2.2.16

Papagaios Sem Penas 2

Com Presidente novo a preparar a posse depois de uns longos cinco anos, quatro dos quais com um Governo, uma maioria e um Presidente da mesma cor, todos sob a capa rota de um alegado rigor, o que só agora vai sendo tornado público apesar de já todos sentirmos há muito o ar a passar por entre os furos, aqui vem uma crónica que, como tinha anunciado, se socorre novamente do conselho de Vergílio Ferreira «Afirma com energia o disparate que quiseres, e acabarás por encontrar quem acredite em ti.».
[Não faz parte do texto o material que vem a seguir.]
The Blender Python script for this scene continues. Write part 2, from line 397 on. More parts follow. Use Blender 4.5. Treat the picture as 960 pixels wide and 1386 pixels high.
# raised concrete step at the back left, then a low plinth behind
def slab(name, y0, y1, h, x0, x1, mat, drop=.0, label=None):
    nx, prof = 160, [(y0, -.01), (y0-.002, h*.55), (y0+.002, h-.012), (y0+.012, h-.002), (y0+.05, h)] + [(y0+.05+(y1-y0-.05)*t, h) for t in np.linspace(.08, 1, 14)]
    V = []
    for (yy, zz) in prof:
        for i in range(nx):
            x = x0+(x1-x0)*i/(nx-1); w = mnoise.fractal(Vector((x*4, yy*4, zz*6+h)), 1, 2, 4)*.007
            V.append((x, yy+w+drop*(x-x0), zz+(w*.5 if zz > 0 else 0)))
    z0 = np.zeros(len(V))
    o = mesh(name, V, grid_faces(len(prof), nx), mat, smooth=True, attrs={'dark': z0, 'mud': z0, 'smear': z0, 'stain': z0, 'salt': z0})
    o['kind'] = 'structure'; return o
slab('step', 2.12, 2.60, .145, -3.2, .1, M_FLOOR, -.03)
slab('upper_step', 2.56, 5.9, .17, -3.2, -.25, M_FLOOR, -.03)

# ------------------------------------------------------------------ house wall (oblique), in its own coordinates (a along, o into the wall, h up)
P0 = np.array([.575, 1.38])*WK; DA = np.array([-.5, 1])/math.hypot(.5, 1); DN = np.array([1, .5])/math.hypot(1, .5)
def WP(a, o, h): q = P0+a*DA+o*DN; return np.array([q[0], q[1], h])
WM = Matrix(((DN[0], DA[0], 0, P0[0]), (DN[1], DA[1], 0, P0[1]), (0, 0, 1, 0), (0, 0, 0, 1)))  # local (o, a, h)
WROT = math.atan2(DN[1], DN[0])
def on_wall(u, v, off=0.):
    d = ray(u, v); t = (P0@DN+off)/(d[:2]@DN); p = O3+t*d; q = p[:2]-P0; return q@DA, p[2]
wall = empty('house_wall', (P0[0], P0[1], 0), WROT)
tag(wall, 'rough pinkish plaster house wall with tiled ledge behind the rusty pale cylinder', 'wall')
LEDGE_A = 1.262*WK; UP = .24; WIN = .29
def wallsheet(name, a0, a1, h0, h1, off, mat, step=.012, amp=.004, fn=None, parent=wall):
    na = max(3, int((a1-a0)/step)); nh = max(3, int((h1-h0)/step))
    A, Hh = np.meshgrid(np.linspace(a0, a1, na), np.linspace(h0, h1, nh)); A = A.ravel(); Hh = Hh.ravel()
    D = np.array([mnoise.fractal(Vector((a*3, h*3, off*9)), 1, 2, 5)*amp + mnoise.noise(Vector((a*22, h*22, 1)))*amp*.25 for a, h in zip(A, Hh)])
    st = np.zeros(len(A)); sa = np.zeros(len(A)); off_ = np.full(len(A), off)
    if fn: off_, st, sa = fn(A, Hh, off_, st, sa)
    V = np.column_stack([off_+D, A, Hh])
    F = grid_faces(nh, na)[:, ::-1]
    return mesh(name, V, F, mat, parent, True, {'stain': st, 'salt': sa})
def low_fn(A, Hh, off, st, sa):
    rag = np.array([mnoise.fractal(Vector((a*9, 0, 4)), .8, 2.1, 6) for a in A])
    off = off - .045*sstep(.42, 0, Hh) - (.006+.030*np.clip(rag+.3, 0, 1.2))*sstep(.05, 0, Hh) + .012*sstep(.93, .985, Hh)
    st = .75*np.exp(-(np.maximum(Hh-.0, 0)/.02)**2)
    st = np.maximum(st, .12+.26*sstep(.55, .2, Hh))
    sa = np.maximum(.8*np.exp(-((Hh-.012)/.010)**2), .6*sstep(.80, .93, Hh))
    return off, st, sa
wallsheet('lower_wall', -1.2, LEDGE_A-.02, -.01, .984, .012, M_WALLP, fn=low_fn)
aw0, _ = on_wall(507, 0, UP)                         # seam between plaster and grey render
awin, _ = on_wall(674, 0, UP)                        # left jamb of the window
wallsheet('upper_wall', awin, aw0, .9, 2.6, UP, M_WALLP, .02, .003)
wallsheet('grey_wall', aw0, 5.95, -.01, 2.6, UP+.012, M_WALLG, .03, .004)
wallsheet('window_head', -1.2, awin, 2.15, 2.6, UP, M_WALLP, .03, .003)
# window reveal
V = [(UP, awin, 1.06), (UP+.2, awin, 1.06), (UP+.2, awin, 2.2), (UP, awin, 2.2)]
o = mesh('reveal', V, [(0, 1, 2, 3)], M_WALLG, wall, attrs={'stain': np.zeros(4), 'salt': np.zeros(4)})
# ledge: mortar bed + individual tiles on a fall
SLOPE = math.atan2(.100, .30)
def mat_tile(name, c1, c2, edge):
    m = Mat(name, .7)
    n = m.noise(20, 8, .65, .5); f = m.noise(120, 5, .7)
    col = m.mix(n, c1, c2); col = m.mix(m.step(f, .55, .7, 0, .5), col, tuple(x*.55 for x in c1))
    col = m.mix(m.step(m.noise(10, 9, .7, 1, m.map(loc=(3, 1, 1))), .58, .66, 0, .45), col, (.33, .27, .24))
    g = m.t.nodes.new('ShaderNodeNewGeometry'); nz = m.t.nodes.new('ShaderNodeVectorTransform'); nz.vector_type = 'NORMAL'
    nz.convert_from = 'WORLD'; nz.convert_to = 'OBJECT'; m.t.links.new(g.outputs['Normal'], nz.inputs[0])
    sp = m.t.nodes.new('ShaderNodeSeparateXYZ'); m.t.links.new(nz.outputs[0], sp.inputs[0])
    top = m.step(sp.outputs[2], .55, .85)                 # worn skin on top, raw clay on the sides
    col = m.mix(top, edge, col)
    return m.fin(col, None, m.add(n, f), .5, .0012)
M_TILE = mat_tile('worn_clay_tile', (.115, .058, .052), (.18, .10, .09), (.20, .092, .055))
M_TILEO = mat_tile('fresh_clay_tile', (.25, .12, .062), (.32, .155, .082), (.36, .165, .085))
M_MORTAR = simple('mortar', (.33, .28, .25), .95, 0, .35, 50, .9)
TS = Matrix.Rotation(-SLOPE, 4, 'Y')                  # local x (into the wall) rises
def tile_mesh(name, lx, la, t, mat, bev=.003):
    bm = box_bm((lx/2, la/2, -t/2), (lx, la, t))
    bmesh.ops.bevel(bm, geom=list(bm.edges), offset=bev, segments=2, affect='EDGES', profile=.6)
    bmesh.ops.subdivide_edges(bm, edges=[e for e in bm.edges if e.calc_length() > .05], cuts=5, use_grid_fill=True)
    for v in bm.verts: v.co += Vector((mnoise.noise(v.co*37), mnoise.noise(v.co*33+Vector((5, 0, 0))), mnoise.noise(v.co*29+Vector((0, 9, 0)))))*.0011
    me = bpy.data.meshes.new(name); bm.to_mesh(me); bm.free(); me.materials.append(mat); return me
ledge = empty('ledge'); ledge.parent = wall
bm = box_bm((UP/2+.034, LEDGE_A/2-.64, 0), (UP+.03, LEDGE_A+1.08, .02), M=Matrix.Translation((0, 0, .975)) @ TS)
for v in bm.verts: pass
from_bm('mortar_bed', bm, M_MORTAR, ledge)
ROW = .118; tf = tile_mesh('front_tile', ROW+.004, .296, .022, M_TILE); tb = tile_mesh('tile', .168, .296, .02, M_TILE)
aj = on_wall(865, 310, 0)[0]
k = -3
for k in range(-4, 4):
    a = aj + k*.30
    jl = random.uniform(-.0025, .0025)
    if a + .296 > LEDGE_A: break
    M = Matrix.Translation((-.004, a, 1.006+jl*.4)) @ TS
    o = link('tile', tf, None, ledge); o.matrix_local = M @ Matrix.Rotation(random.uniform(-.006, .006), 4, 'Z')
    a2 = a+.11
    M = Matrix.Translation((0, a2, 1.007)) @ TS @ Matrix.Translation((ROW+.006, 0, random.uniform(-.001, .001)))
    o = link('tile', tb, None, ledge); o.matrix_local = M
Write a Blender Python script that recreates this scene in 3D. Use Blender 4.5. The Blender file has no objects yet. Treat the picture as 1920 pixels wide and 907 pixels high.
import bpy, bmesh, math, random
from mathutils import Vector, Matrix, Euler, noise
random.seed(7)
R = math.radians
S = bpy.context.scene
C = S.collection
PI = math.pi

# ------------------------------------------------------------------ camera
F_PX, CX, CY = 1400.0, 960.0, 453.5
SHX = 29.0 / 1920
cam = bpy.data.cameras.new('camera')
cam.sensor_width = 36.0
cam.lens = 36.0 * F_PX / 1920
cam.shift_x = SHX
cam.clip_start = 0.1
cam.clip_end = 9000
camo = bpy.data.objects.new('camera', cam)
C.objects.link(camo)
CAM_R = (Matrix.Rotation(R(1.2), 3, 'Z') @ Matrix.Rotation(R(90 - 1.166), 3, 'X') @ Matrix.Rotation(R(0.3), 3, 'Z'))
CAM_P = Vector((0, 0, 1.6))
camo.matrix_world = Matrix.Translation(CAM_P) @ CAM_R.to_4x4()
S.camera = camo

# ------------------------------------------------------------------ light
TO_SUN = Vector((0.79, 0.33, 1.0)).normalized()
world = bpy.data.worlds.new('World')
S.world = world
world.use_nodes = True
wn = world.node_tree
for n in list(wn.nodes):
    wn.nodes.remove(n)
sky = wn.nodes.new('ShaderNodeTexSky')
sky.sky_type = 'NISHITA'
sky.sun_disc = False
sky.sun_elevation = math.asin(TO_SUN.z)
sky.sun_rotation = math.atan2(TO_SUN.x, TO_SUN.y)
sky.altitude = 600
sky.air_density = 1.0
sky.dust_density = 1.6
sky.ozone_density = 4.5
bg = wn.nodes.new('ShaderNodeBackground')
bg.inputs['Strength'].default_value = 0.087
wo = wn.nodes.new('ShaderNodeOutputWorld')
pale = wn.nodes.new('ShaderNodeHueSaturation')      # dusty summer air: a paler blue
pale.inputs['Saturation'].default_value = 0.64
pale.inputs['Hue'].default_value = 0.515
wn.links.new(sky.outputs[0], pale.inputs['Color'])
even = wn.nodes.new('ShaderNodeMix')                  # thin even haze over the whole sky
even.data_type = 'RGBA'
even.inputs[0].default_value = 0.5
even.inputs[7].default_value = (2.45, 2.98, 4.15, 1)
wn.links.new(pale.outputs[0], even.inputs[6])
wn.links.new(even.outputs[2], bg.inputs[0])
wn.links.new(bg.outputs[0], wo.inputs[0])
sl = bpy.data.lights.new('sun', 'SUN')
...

Com o resultado de eleições presidenciais, de facto podemos aceitar que todas as críticas ou todos os louvores se façam a uma determinada pessoa, como demos conta com todo o zurzir até à náusea no Presidente Cavaco, que estava já quase moribundo nas suas funções. A fulanização é, pois, inevitável. O que me parece que para o que já não há pachorra é para continuarmos a ouvir os mesmos argumentos de teatro vaudeville de há décadas, por parte da grande oposição ao actual Governo, suportado por três partidos ainda assim diferentes em muitos princípios ideológicos e, sobretudo, na interpretação e aplicação que fazem desses princípios que teorizam sobre o exercício da governação.
Torna-se curioso e interessante assistir, no actual contexto, à argumentação de uma esquerda que, por muito que se divida, quer-me parecer que se se continuar a radicalizar, arrisca a nunca mais sair como candidata credível para governar. Nem como parceira de uma equipa em que os princípios que os unem se fragilizem por reforço de outros, que os separem, tantas vezes bem pouco relacionados com o bem-comum e muito mais com determinada clientela (uma coisa comum à esquerda e à direita, aos de cima e aos de baixo). Mas dizia: se é interessante ouvir a argumentação das esquerdas, tem sido confrangedor assistir às intervenções em vários lugares e através de diversos meios de ex-ministros. E é claro que se nota ainda muito mais no discurso de quem é oposição.
O clubismo continua a vigorar não apenas no Parlamento, mas nos comentadores seguidistas disseminados um pouco por toda a comunicação social, formal ou informal. O spinning e os soundbites continuam a seguir uma prática que, ficou provado nas legislativas, devem ter mais efeitos endémicos nos Partidos do que pesam na decisão dos eleitores. É que nem o discurso a espremer a situação dos pobres, nem o de acusar-nos a todos de esbanjadores que é preciso reeducar como se de corrécios nos tratássemos, parecem ter tido, em Outubro passado, muitos efeitos sobre o eleitorado vulgarmente até aqui encarado como uma horda que vai toda atrás do mesmo. Esses que eram assim, quer-me parecer que são os que já nem votam, passando de crédulos a completamente descrentes…
Acautelem-se, pois, os que usam as palavras como ferramenta ou instrumento das suas funções, porque elas têm de começar a recompor-se em discursos em que a realidade não se adapta, nem à força, ao discurso quando este se parece muito com os lugares do lazer, do entretenimento, da ficção ou do inábil lugar-comum. Eu acrescentaria ao divertido conselho de Vergílio Ferreira que, actualmente, será preciso procurar muito mais para encontrar um crente no disparate. É que eu ainda tenho esperança que a tendência do percurso desta nossa Humanidade, e portanto a reflectir-se no comportamento das novas gerações ou dos que as têm sabido acompanhar (porque os há e aqui ao pé de nós), se nos faz mais distraídos com outros assuntos para lá da governação, faz-nos menos dados a confiar, quando somos chamados a intervir, no que pareça ser próprio de outra esfera diferente da desta séria matéria.
Mas vamos continuando a acompanhar o que faz quem nos governa e quem se lhe opõe, agora que as campanhas terminaram, as câmaras da televisão e os microfones regressaram das arruadas. Façamo-lo com espírito crítico, imaginando-nos nos sapatos de quem tem responsabilidades, sejam elas na governação ou na oposição, sem deixarmos de olhar o mundo e o futuro com os nossos próprios olhos, ou melhor com as nossas celulazinhas cinzentas que, como dizem alguns, “Deus nos deu”.